→ **DATASET SECTION**:
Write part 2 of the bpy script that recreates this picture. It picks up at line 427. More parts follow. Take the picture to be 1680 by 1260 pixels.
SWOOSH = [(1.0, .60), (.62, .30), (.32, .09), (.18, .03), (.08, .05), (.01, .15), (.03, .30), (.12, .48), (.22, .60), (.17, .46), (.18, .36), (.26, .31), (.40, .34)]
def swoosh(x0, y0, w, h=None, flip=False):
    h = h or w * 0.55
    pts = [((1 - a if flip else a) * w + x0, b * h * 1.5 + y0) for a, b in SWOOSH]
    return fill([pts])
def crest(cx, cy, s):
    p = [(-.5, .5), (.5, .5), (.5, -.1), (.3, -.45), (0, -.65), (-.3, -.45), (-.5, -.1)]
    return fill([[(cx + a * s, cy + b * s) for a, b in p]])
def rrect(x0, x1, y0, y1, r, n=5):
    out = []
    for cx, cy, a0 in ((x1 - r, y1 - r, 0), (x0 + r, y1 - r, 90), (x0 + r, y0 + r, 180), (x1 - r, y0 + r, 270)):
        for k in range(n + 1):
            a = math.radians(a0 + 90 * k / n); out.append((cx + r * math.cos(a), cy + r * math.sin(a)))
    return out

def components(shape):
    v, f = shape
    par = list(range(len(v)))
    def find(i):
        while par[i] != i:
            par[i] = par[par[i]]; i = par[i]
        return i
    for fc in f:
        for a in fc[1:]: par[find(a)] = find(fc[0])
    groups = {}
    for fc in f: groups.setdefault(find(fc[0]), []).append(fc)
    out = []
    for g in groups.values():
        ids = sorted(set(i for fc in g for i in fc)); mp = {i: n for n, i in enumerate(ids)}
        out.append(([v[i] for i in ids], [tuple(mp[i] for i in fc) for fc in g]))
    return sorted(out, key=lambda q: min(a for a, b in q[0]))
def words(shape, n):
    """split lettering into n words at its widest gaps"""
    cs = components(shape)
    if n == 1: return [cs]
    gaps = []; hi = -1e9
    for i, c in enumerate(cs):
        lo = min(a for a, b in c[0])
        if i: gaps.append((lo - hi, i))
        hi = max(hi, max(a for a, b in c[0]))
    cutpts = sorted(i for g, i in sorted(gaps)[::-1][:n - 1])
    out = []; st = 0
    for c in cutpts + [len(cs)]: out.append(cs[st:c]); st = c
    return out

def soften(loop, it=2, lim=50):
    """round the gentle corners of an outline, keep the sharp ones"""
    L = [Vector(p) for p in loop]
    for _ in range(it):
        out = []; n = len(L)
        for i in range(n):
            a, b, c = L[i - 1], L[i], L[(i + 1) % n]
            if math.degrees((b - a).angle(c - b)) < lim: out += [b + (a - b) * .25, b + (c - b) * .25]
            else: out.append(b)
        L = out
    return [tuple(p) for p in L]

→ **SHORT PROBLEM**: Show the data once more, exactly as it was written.

→ **WRITTEN SOLUTION**:
Write part 2 of the bpy script that recreates this picture. It picks up at line 427. More parts follow. Take the picture to be 1680 by 1260 pixels.
SWOOSH = [(1.0, .60), (.62, .30), (.32, .09), (.18, .03), (.08, .05), (.01, .15), (.03, .30), (.12, .48), (.22, .60), (.17, .46), (.18, .36), (.26, .31), (.40, .34)]
def swoosh(x0, y0, w, h=None, flip=False):
    h = h or w * 0.55
    pts = [((1 - a if flip else a) * w + x0, b * h * 1.5 + y0) for a, b in SWOOSH]
    return fill([pts])
def crest(cx, cy, s):
    p = [(-.5, .5), (.5, .5), (.5, -.1), (.3, -.45), (0, -.65), (-.3, -.45), (-.5, -.1)]
    return fill([[(cx + a * s, cy + b * s) for a, b in p]])
def rrect(x0, x1, y0, y1, r, n=5):
    out = []
    for cx, cy, a0 in ((x1 - r, y1 - r, 0), (x0 + r, y1 - r, 90), (x0 + r, y0 + r, 180), (x1 - r, y0 + r, 270)):
        for k in range(n + 1):
            a = math.radians(a0 + 90 * k / n); out.append((cx + r * math.cos(a), cy + r * math.sin(a)))
    return out

def components(shape):
    v, f = shape
    par = list(range(len(v)))
    def find(i):
        while par[i] != i:
            par[i] = par[par[i]]; i = par[i]
        return i
    for fc in f:
        for a in fc[1:]: par[find(a)] = find(fc[0])
    groups = {}
    for fc in f: groups.setdefault(find(fc[0]), []).append(fc)
    out = []
    for g in groups.values():
        ids = sorted(set(i for fc in g for i in fc)); mp = {i: n for n, i in enumerate(ids)}
        out.append(([v[i] for i in ids], [tuple(mp[i] for i in fc) for fc in g]))
    return sorted(out, key=lambda q: min(a for a, b in q[0]))
def words(shape, n):
    """split lettering into n words at its widest gaps"""
    cs = components(shape)
    if n == 1: return [cs]
    gaps = []; hi = -1e9
    for i, c in enumerate(cs):
        lo = min(a for a, b in c[0])
        if i: gaps.append((lo - hi, i))
        hi = max(hi, max(a for a, b in c[0]))
    cutpts = sorted(i for g, i in sorted(gaps)[::-1][:n - 1])
    out = []; st = 0
    for c in cutpts + [len(cs)]: out.append(cs[st:c]); st = c
    return out

def soften(loop, it=2, lim=50):
    """round the gentle corners of an outline, keep the sharp ones"""
    L = [Vector(p) for p in loop]
    for _ in range(it):
        out = []; n = len(L)
        for i in range(n):
            a, b, c = L[i - 1], L[i], L[(i + 1) % n]
            if math.degrees((b - a).angle(c - b)) < lim: out += [b + (a - b) * .25, b + (c - b) * .25]
            else: out.append(b)
        L = out
    return [tuple(p) for p in L]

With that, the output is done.